Find each line containing the string "part" and return it.

Dataset excerpt »

____________________

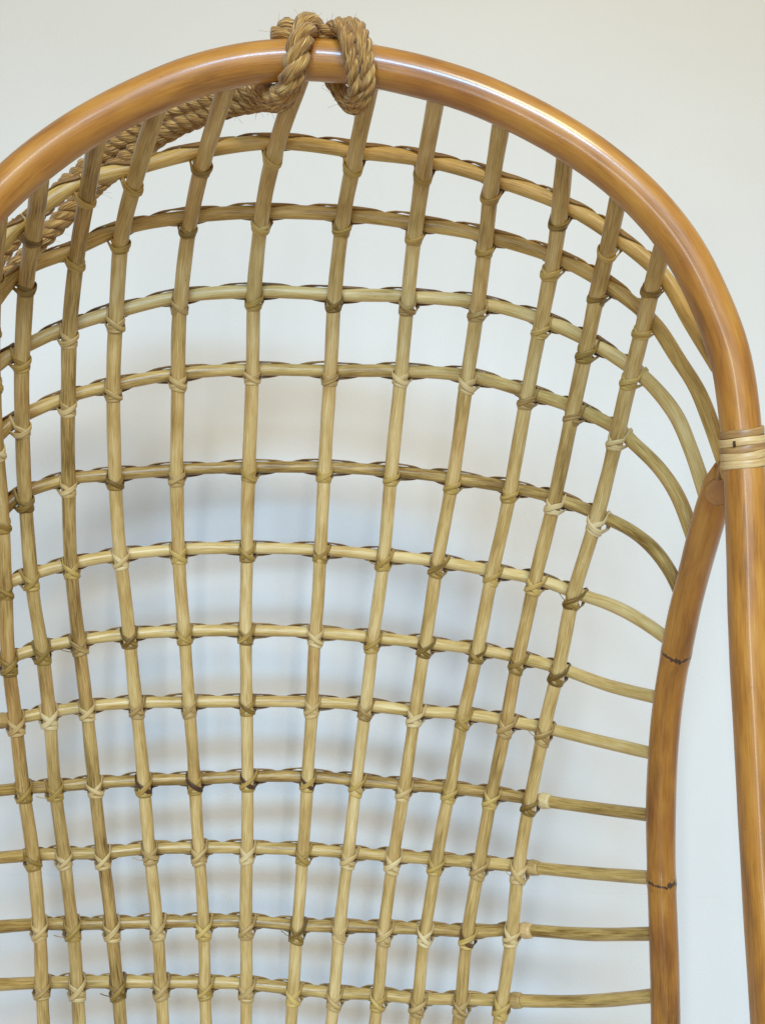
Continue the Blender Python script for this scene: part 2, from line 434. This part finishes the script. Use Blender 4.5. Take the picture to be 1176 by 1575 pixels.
zback = [0, 1.02, 1.095, 1.155, 1.20, 1.24, 1.265, 1.28, 1.29, 1.30, 1.30, 1.30, 1.295, 1.285, 1.27]
# right-hand ends of the cross rods: mid points then the end
rends = {
 1: [((1060, 493), None), ((1104, 565), .935)],
 2: [((1042, 552), None), ((1072, 600), None), ((1096, 660), None), ((1114, 712), .94)],
 3: [((1012, 603), None), ((1040, 641), None), ((1061, 690), None), ((1088, 768), None)],
 4: [((972, 680), None), ((1011, 718), None), ((1041, 762), None), ((1070, 838), None)],
 5: [((968, 815), None), ((1003, 843), None), ((1028, 876), None), ((1050, 920), None)],
 6: [((930, 927), None), ((960, 940), None), ((994, 960), None), ((1036, 990), None)],
 7: [((937, 1055), None), ((1028, 1077), None)],
 8: [((922, 1140), None), ((1020, 1163), None)],
 9: [((915, 1243), None), ((1015, 1256), None)],
 10: [((907, 1343), None), ((1015, 1351), None)],
 11: [((904, 1437), None), ((1019, 1436), None)],
 12: [((896, 1540), None), ((1022, 1530), None)],
 13: [((890, 1622), None), ((1023, 1606), None)],
 14: [((880, 1700), None), ((1023, 1680), None)],
}
RC = 0.0083; RR = 0.0078
def zend(r):
    (x, y), z = rends[r][-1]
    return z if z else post_z(y)
# depths of the crossings
G = {}
for r in range(1, NR + 1):
    ze = zend(r); xe = (rends[r][-1][0][0] - 588) / F * ze
    for c in cols:
        px, py = cols[c][r]; py -= {1: 9, 2: 8, 3: 4, 4: 2}.get(r, 0)
        z = zback[r]
        for it in range(8):
            X = (px - 588) / F * z
            hw = xe - Xc(ze)
            u = min(0.97, abs(X - Xc(z)) / hw)
            g = 1 - math.sqrt(1 - u * u)
            z = 0.5 * z + 0.5 * (zback[r] - (zback[r] - ze) * g)
        G[r, c] = P(px, py, z)
        G[r, c, 'z'] = z
TOP = {}
for c in cols:
    px, py = cols[c][0]
    TOP[c] = P(px, py, 0.905)

def colvec(r, c):
    a = G[r-1, c] if r > 1 else TOP[c]
    b = G[r+1, c] if r < NR else G[r, c]
    return (a - b).normalized()
def rowvec(r, c):
    a = G[r, max(1, c-1)]; b = G[r, min(12, c+1)]
    return (b - a).normalized()
FR = {}
for r in range(1, NR + 1):
    for c in cols:
        cv = colvec(r, c); rv = rowvec(r, c)
        n = rv.cross(cv).normalized() * -1
        if n.dot(G[r, c] - Vector((0, 0, CAMZ))) < 0: n = -n
        rv2 = cv.cross(n).normalized()
        if rv2.dot(rv) < 0: rv2 = -rv2
        FR[r, c] = (rv, cv, n, rv2)
CEN = {}
for r in range(1, NR + 1):
    for c in cols:
        rv, cv, n, _ = FR[r, c]
        CEN[r, c] = G[r, c] + n * (RC + RR - 0.0006)

# uprights
for c in cols:
    pts = [TOP[c]]
    for r in range(1, NR + 1): pts.append(G[r, c] - FR[r, c][2] * 0.0006)
    pth = catmull(pts, 0.009)
    sd = c * 1.7
    # natural slight waviness of cane
    pth = [p + Vector((noise.noise(Vector((i * .08, sd, 0))), noise.noise(Vector((i * .08, sd, 9))), 0)) * 0.0012 if 1 < i else p for i, p in enumerate(pth)]
    Ltot = sum((b - a).length for a, b in zip(pth, pth[1:]))
    mb = MB(); mb.tube(pth, lambda L: RC * (1.07 - 0.10 * L / Ltot), sides=18, wob=0.09, seed=sd)
    part(mb, 'upright_rod', M_upright)

# cross rods
row_obj = {}; row_pts = {}
for r in range(1, NR + 1):
    mid = [CEN[r, c] for c in range(1, 13)]
    z12 = G[r, 12, 'z']; ze = zend(r); E = rends[r]
    n12 = FR[r, 12][2]
    rp = []; lp = []
    x0 = cols[12][r][0]; xe = E[-1][0][0]
    for (q, z) in E:
        t = (q[0] - x0) / (xe - x0)
        zz = z if z else (z12 + 0.012) + (ze - z12 - 0.012) * (t ** 1.25)
        rp.append(P(q[0], q[1], zz)); 
        yl = cols[1][r][1] + (q[1] - cols[12][r][1]) * (1.0 if r <= 6 else 0.8 if r == 7 else 0.45)
        lp.append(P(*mirror_px(q[0], yl, zz)))
    pts = list(reversed(lp)) + mid + rp
    row_pts[r] = pts
    pth = catmull(pts, 0.008)
    mb = MB(); mb.tube(pth, RR, sides=18, wob=0.08, seed=r * 2.3 + 50)
    row_obj[r] = part(mb, 'cross_rod', M_crossY if r in (1,) else (M_crossY if r == 2 else M_cross))
    # thin wrapping strands that zigzag behind the rod from knot to knot
    mb = MB()
    for c in range(1, 12):
        for s in (1, -1):
            pA, pB = CEN[r, c], CEN[r, c+1]
            fa, fb = FR[r, c], FR[r, c+1]
            jit = random.uniform(-0.05, 0.05); lift = random.choice((0.0, 0.0, 0.0004, 0.0016))
            path = []; nor = []
            K = 16
            for k in range(K + 1):
                t = k / K
                t_in = 0.02 + 0.96 * t
                # follow the curved rod between the knots
                p0 = CEN[r, c-1] if c > 1 else pA * 2 - pB
                p3 = CEN[r, c+2] if c < 11 else pB * 2 - pA
                tt = t_in
                q = 0.5 * ((pA * 2) + (pB - p0) * tt + (p0 * 2 - pA * 5 + pB * 4 - p3) * tt**2 + (pA * 3 - p0 - pB * 3 + p3) * tt**3)
                cv = fa[1].lerp(fb[1], t).normalized(); nv = fa[2].lerp(fb[2], t).normalized()
                phi = math.radians(88) * math.cos(math.pi * min(1, max(0, t + jit * math.sin(math.pi * t)))) * s
                e = abs(2 * t - 1)
                ra = RR + 0.0007 + (0.0014 + lift * (1 if t > 0.5 else 0.4)) * e ** 1.5
                if s < 0: ra += 0.0008
                d = cv * math.sin(phi) + nv * math.cos(phi)
                path.append(q + d * ra); nor.append(d)
            mb.band(path, nor, random.uniform(0.0056, 0.0070), random.uniform(0.0016, 0.0024), v0=random.random() * 3)
    st = part(mb, 'wrapping_strand', M_strand, row_obj[r])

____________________

The solution »
Continue the Blender Python script for this scene: part 2, from line 434. This part finishes the script. Use Blender 4.5. Take the picture to be 1176 by 1575 pixels.
    part(mb, 'upright_rod', M_upright)
    row_obj[r] = part(mb, 'cross_rod', M_crossY if r in (1,) else (M_crossY if r == 2 else M_cross))
    st = part(mb, 'wrapping_strand', M_strand, row_obj[r])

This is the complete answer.